Quote only the lines from the line containing "Build this scene" to the line containing "from mathutils import Vector, Matrix", with both of those lines included, please, exactly as written.

Record extracts:
════════

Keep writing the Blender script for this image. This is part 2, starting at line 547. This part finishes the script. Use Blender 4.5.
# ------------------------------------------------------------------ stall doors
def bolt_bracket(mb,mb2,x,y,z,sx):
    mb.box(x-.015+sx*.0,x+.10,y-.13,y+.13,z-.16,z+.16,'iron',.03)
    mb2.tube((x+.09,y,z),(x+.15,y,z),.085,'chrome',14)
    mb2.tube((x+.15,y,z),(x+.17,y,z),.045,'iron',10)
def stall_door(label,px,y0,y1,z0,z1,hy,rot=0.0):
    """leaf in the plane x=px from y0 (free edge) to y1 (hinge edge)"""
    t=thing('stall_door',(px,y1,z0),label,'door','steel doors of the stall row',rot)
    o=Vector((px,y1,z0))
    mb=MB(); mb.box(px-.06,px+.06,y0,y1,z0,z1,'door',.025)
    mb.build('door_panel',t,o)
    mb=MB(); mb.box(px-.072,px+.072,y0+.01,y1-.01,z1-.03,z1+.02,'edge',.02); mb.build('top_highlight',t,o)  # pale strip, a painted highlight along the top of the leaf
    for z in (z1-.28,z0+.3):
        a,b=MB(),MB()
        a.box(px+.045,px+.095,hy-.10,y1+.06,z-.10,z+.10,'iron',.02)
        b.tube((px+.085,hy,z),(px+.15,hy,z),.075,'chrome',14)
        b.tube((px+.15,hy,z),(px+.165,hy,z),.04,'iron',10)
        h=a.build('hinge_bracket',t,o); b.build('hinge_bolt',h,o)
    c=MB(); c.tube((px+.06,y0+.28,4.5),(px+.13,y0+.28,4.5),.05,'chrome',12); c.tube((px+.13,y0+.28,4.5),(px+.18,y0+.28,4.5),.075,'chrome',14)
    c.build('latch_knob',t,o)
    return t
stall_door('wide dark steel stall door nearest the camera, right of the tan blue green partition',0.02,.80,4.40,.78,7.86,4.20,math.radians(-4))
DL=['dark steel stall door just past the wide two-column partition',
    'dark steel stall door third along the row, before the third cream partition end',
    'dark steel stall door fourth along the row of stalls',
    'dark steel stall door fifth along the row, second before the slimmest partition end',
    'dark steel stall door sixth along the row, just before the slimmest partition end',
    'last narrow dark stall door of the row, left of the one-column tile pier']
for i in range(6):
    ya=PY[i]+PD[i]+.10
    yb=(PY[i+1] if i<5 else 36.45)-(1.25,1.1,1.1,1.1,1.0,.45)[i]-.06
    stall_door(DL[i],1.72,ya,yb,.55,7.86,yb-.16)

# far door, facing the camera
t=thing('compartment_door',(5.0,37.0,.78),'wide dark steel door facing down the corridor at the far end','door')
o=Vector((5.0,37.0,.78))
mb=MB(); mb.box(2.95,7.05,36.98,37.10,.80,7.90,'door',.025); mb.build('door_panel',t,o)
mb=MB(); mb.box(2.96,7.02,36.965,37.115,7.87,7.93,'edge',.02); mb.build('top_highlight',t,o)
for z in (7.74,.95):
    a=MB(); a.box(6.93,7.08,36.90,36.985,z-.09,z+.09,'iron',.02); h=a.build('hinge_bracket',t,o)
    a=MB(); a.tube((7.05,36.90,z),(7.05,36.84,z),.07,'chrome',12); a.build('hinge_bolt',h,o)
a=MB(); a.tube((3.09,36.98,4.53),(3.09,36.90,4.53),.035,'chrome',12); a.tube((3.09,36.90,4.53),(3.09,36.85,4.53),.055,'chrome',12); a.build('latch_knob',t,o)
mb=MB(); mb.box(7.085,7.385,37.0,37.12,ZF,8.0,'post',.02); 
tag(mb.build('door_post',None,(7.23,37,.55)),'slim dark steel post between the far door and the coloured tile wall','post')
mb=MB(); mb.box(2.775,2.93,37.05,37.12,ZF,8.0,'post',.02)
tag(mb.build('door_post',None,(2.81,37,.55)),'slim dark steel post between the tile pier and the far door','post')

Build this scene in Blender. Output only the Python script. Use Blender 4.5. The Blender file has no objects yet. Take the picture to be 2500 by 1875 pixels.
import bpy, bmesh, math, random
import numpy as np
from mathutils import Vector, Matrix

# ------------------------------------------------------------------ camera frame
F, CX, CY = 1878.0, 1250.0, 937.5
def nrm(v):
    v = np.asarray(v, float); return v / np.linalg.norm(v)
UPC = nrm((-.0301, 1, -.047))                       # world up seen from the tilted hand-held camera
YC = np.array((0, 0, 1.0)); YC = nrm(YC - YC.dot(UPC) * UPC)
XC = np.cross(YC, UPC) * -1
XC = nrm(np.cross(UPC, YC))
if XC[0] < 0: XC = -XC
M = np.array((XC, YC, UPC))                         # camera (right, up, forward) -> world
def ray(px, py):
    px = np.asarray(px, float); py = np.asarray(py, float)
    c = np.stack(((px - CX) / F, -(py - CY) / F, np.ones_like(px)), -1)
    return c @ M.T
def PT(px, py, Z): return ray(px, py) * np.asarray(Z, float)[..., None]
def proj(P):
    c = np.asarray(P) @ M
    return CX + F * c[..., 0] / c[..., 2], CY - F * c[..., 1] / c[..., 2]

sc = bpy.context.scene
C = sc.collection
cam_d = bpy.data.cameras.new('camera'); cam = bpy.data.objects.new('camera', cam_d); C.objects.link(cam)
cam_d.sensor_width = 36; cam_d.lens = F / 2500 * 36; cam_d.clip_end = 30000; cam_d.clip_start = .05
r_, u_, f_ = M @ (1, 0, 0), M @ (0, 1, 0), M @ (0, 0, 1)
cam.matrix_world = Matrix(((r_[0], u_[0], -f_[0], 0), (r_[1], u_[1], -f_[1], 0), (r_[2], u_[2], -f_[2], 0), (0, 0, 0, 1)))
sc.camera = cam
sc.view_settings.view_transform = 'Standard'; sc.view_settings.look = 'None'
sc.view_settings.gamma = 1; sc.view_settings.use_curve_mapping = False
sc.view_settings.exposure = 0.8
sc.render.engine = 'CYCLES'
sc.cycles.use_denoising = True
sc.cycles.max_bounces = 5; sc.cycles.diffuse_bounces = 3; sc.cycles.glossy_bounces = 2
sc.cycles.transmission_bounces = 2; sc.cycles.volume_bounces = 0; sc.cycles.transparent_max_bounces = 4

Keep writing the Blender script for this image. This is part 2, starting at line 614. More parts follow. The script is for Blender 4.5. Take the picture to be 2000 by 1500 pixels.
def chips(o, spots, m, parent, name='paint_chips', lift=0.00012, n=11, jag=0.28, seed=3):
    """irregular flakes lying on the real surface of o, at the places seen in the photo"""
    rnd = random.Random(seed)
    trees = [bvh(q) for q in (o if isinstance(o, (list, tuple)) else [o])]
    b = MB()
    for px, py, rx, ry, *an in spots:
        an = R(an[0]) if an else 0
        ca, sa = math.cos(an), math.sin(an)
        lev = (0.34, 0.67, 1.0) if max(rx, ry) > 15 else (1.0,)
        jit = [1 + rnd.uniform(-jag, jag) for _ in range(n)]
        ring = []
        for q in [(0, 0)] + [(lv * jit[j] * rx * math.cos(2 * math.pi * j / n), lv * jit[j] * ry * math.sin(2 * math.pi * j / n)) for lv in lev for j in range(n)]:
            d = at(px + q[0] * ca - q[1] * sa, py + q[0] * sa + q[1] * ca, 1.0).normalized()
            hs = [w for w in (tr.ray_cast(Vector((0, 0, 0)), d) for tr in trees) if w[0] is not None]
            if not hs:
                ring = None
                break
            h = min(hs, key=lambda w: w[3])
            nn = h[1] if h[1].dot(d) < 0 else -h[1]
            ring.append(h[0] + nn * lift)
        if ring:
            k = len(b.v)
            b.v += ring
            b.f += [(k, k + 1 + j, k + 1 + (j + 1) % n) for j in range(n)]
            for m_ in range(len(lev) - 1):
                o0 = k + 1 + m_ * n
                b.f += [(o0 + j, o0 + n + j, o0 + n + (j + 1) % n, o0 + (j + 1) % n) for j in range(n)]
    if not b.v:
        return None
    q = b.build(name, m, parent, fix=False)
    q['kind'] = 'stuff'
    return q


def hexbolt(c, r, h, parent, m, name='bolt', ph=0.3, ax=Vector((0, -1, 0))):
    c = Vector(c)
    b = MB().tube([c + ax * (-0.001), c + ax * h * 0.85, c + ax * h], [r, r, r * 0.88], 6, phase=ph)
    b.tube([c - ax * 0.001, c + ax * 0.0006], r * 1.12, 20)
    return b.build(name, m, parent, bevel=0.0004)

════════

The reply:
Build this scene in Blender. Output only the Python script. Use Blender 4.5. The Blender file has no objects yet. Take the picture to be 2500 by 1875 pixels.
import bpy, bmesh, math, random
import numpy as np
from mathutils import Vector, Matrix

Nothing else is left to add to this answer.